Pintura de Picasso
É engraçado como os
leitores de crônicas podem ser sugestivos com suas palavras. Se
pensarmos bem, leitores de crônicas são mais cronistas que os
próprios escritores. Eles pegam o texto, desmembram-no, fazem uma
crítica e reconstroem tudo como um novo texto, fresquinho, com gosto
de notícia atual.
Só que aí vem o
cronista, fofoqueiro de plantão, e abocanha aquele pedaço de
pensamento, ilusão que não é sua e passa a servir como mote para
um novo texto sem que seu real dono saiba sequer que aquelas linhas
saíram de algo que ele proclamou como verdadeiro.
Pois é assim,
roubando, no bom sentido da palavra, que começo esta crônica,
advinda de um comentário feliz que tive o prazer de ler.
Ele, o verdadeiro
cronista, é um amigo de letras há tempos. Sempre florido com seus
comentários sobre meus textos, gracioso por não refutar minhas
ideias, serve agora de impulso, tudo por um pequeno comentário que,
na verdade, é de um terceiro, ou melhor, do grande músico João
Bosco.
Que me desculpe esse
meu amigo, mas roubo-lhe descaradamente a ideia pomposa de sua
recordação e comentário:
"custei
a compreender que fantasia é um troço que o cara tira no carnaval e
usa nos outros dias, por toda a vida”.
Carnaval à parte, pois
não sou muito festeiro, o que meu amigo e o grande músico comentam
é justamente o que impulsiona nossa vida. Para quem não entendeu
fica a explicação: no carnaval podemos ser realmente quem somos. O
resto do ano passamos fingindo ser algo para que o sistema nos aceite
e possamos andar por aí sem sermos notado.
Pensando assim posso
entender o porquê de muitas pessoas andarem descontentes
ultimamente. Há um grande descontentamento pairando sobre muitos,
não? O salário não está bom, o estudo vai mal, o amor é um
grande problema, as greves, as escolas, a vida. E eles aguardam todos
os anos a chegada do carnaval para tirarem essa fantasia de homem em
progresso e serem realmente quem são, ou seja, leves.
Somos felizes por
natureza, mas a posição e o status social que buscamos pede-nos uma
seriedade muito maior do que a suportada. Somos fanfarrões,
brincalhões, foliões por essência. Não gostamos da tristeza, mas
somos obrigados a engoli-la para posarmos para a foto. Sendo assim,
nada melhor do que comprar máscaras para viver essa vida irreal que
temos.
Não estou sendo
radical: vivemos uma vida irreal, sim. Quantos de nós seguram o riso
perante uma coisa engraçada para não mostrar falta de seriedade?

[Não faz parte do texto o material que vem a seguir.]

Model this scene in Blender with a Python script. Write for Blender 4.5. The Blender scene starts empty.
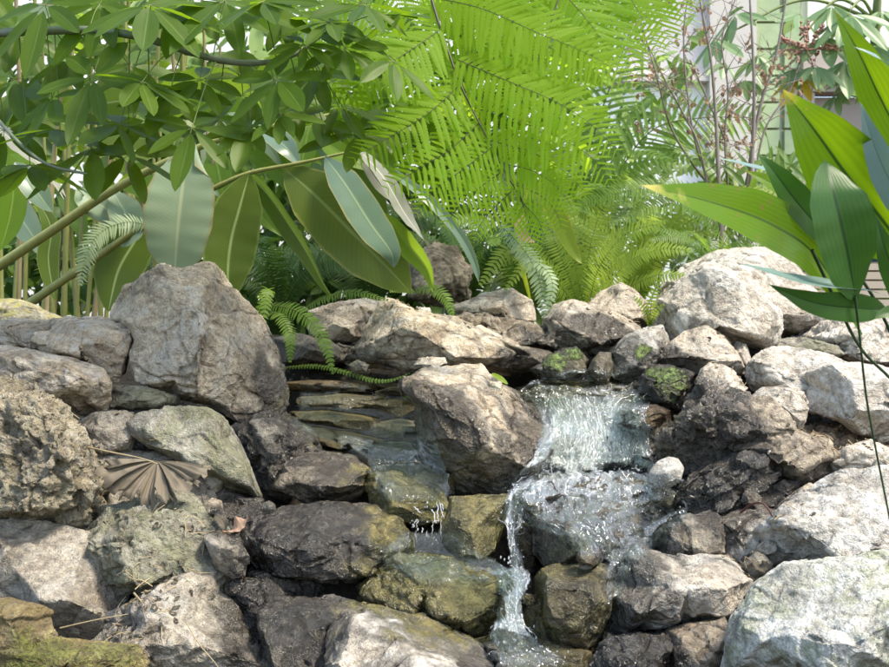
import bpy, math, random
import numpy as np
from mathutils import Vector, Matrix
from mathutils.geometry import delaunay_2d_cdt

# ------------------------------------------------------------------ camera, sky, sun, exposure
SC = bpy.context.scene
COL = SC.collection
R = math.radians
CAM_Z = 1.0
F = 988.0                      # focal length in photo pixels (889 wide)
cam_d = bpy.data.cameras.new('camera')
cam = bpy.data.objects.new('camera', cam_d)
COL.objects.link(cam)
cam.location = (0, 0, CAM_Z)
cam.rotation_euler = (R(90), 0, 0)
cam_d.sensor_width = 36.0
cam_d.lens = 36.0 * F / 889.0
cam_d.clip_start = 0.05
cam_d.clip_end = 300
cam_d.dof.use_dof = True
cam_d.dof.focus_distance = 2.35
cam_d.dof.aperture_fstop = 9.0
SC.camera = cam

SUN_EL, SUN_AZ = 60.0, 114.0    # azimuth measured from +Y (away from camera) towards +X
world = bpy.data.worlds.new('World')
SC.world = world
world.use_nodes = True
wn = world.node_tree.nodes; wl = world.node_tree.links
wn.clear()
sky = wn.new('ShaderNodeTexSky'); sky.sky_type = 'NISHITA'; sky.sun_disc = False
sky.sun_elevation = R(SUN_EL); sky.sun_rotation = R(SUN_AZ)
sky.air_density = 1.0; sky.dust_density = 1.5; sky.ozone_density = 1.0
bg = wn.new('ShaderNodeBackground'); bg.inputs['Strength'].default_value = 0.15
wo = wn.new('ShaderNodeOutputWorld')
wl.new(sky.outputs[0], bg.inputs[0]); wl.new(bg.outputs[0], wo.inputs[0])
sun_d = bpy.data.lights.new('sun', 'SUN'); sun_d.energy = 2.0; sun_d.angle = R(14)
sun_d.color = (1.0, 0.955, 0.88)
sun = bpy.data.objects.new('sun', sun_d); COL.objects.link(sun)
_d = Vector((math.sin(R(SUN_AZ)) * math.cos(R(SUN_EL)), math.cos(R(SUN_AZ)) * math.cos(R(SUN_EL)), math.sin(R(SUN_EL))))
sun.rotation_euler = _d.to_track_quat('Z', 'Y').to_euler()
sun.location = (0, 0, 12)
SC.view_settings.view_transform = 'Standard'
SC.view_settings.look = 'None'
SC.view_settings.gamma = 1
SC.view_settings.use_curve_mapping = False
SC.view_settings.exposure = 1.62
SC.view_settings.use_white_balance = True
SC.view_settings.white_balance_temperature = 7300
SC.view_settings.white_balance_tint = 8
SC.cycles.max_bounces = 8
SC.cycles.transparent_max_bounces = 16
SC.cycles.caustics_reflective = False
SC.cycles.caustics_refractive = False
SC.cycles.sample_clamp_indirect = 6

rng = np.random.default_rng(7)
random.seed(7)

# ------------------------------------------------------------------ helpers
def P(px, py, Y):
    return Vector(((px - 444.5) / F * Y, Y, CAM_Z + (333.5 - py) / F * Y))

FR = {'T1': (0, 0), 'T2': (295, 0), 'T3': (589, 0), 'M1': (0, 220), 'M2': (295, 220), 'M3': (589, 220),
      'B1': (0, 442), 'B2': (295, 442), 'B3': (589, 442), 'C1': (380, 330), 'C2': (150, 380), 'O': None}

def fr(k, pts):
    if FR[k] is None:
        return [tuple(p) for p in pts]
    ox, oy = FR[k]
    return [(ox + p[0] / 2.963, oy + p[1] / 2.963) + tuple(p[2:]) for p in pts]

def tag(o, label=None, cat=None, group=None, kind=None):
    if label: o['label'] = label
    if cat: o['category'] = cat
    if group: o['group'] = group
    if kind: o['kind'] = kind
    return o

def empty(name, loc=(0, 0, 0)):
    o = bpy.data.objects.new(name, None); COL.objects.link(o); o.location = loc
    o.empty_display_size = 0.05
    return o

# --- vectorised gradient noise
_perm = np.random.default_rng(11).permutation(256)
_perm = np.concatenate([_perm, _perm, _perm])
_g3 = np.random.default_rng(12).normal(size=(256, 3)); _g3 /= np.linalg.norm(_g3, axis=1)[:, None]
def pnoise(p):
    p = np.asarray(p, float)
    i = np.floor(p).astype(int); f = p - i; i &= 255
    u = f * f * f * (f * (f * 6 - 15) + 10)
    out = 0
    for dx in (0, 1):
        for dy in (0, 1):
            for dz in (0, 1):
                h = _perm[_perm[_perm[(i[:, 0] + dx) & 255] + ((i[:, 1] + dy) & 255)] + ((i[:, 2] + dz) & 255)]
                g = _g3[h]
                d = g[:, 0] * (f[:, 0] - dx) + g[:, 1] * (f[:, 1] - dy) + g[:, 2] * (f[:, 2] - dz)
                w = (u[:, 0] if dx else 1 - u[:, 0]) * (u[:, 1] if dy else 1 - u[:, 1]) * (u[:, 2] if dz else 1 - u[:, 2])
                out = out + d * w
    return out * 1.5
def fbm(p, octv=4, gain=0.5, lac=2.03):
    p = np.asarray(p, float); a = 1.0; s = 0; t = 0
    for k in range(octv):
        s = s + a * pnoise(p * lac ** k + 17.3 * k); t += a; a *= gain
    return s / t
def ridged(p, octv=4):
    a = 1.0; s = 0; t = 0
    for k in range(octv):
        s = s + a * (1 - np.abs(pnoise(p * 2.1 ** k + 9.1 * k)) * 2); t += a; a *= 0.5
    return s / t
_hv = np.random.default_rng(5).random((4096, 7))
def chips(p):
    """each voronoi cell carries its own tilted plane: a fractured, chipped surface"""
    i = np.floor(p).astype(int); best = np.full(len(p), 9e9); val = np.zeros(len(p)); sec = np.full(len(p), 9e9)
    for dx in (-1, 0, 1):
        for dy in (-1, 0, 1):
            for dz in (-1, 0, 1):
                c = i + np.array([dx, dy, dz])
                h = _hv[(c[:, 0] * 73856093 ^ c[:, 1] * 19349663 ^ c[:, 2] * 83492791) & 4095]
                d = p - (c + h[:, :3])
                q = (d * d).sum(1)
                m = q < best
                sec = np.where(m, best, np.minimum(sec, q))
                v = (d * (h[:, 3:6] - 0.5)).sum(1) * 2.4 + (h[:, 6] - 0.5) * 0.5
                val = np.where(m, v, val); best = np.where(m, q, best)
    edge = np.clip((np.sqrt(sec) - np.sqrt(best)) * 6, 0, 1)
    return val, edge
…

Quantos de nós se agarram a conceitos com medo de sermos nós mesmos
e levarmos um tapa da vida? Quantos de nós desistiram de um amor com
medo do ridículo? Por que não somos como as crianças e deixamos
tudo para lá numa brincadeira eterna? Porque somos obrigados a levar
uma vida onde sonhos não se encaixam.
O cara do balcão, com
gravata e terno, é muito mais engraçado do que pensamos. O
professor é muito menos sábio do que parece, e isso é justamente
toda a sabedoria do mundo: não ser excepcional. Somos essencialmente
alegres, mas escondemos isso pois achamos que felicidade excessiva é
prejudicial para a vida.
Aí esperamos o
carnaval, dia em que tiramos tudo do corpo e vamos com a alma para a
pista. Dançamos até o outro dia, inflamo-nos com amizades e
esquecemos nossas máscaras frias em casa. Beijamos o outro,
praticamos o amor, pulamos até dizer chega como se o carnaval fosse
um motim, uma rebelião. E realmente é. O carnaval é a rebelião
que tentamos conter mas precisa ser libertada. O problema é que não
podemos viver num eterno carnaval. E se, por um acaso, o vivêssemos
internamente?
Depois os dias comuns
voltam e nos embolamos com guarda-chuvas, ônibus e cenas. Vivemos o
teatro nosso de cada dia e pensamos, dormimos, acordamos como se nada
houvesse acontecido.
E os cronistas,
fofoqueiros eternos, espreitam todos os dias esses pequenos homens
felizes a espera de lhes roubar alguma felicidade para que ela entre
no texto e ele seja um pouco mais leve como de costume.